Japanese Input on Android Phones

Monday, February 15th, 2010

With the release of the first Google Android phones in Japan from NTT Docomo, there are finally phones with Google’s native Japanese keyboard input. The keyboard has been in the SDK, but it has not appeared on any handsets in the U.S. yet. I have not been able to find any information about when non-Japanese Android phones will be able to use the Japanese keyboard input.

Until there is a native Japanese keyboard input, the only usable option is the Simeji Japanese keyboard input. Simeji is a Japanese input app that lets you switch input modes on the fly between English and Japanese. It includes multiple Japanese input modes, including the standard keitai-style mode. Under the phone settings you can configure the keyboard to your preferences. I prefer the vibrate on touch option to keep the Japanese input mode feel similar to the default English keyboard on the HTC Hero.

The biggest drawback to Simeji is that it is an app. Since it is not a native part of the OS, it takes time to load every time you toggle the keyboard. There is also some lag when typing at times. It is always running in the background ready to be toggled to, but it never feels like it is a natural part of the phone’s OS.

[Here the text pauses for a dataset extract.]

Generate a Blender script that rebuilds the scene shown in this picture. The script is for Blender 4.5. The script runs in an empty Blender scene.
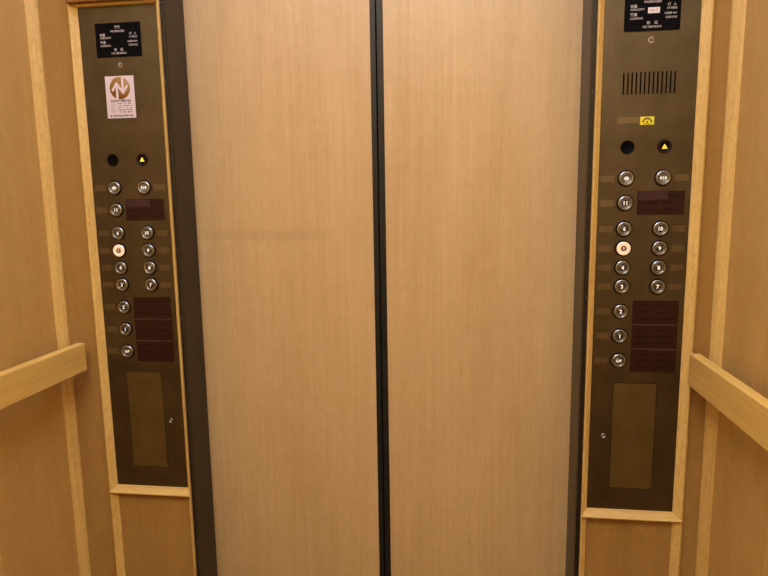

Another drawback to using Japanese input on Android is that it does not work with text messages. You can input Japanese and sent text messages; you just can’t read any messages you receive. I don’t know if this is a problem with Sprint’s network or American text messages in general, but it is a problem. I can understand an older phone having problems receiving Japanese text messages. But from Android to Android I expect better. Between Android phones you can always use Google Talk, but there is no guarantee that the person you are messaging has notifications turned on for Talk, whereas with text messages that is almost guaranteed.

Simeji works—for the most part—and has lots of configuration options. It is great that someone has created this app because there is a need for it. But the native Android Japanese input keyboard should be made available to all Android phones. The iPhone gets this right; Google should too.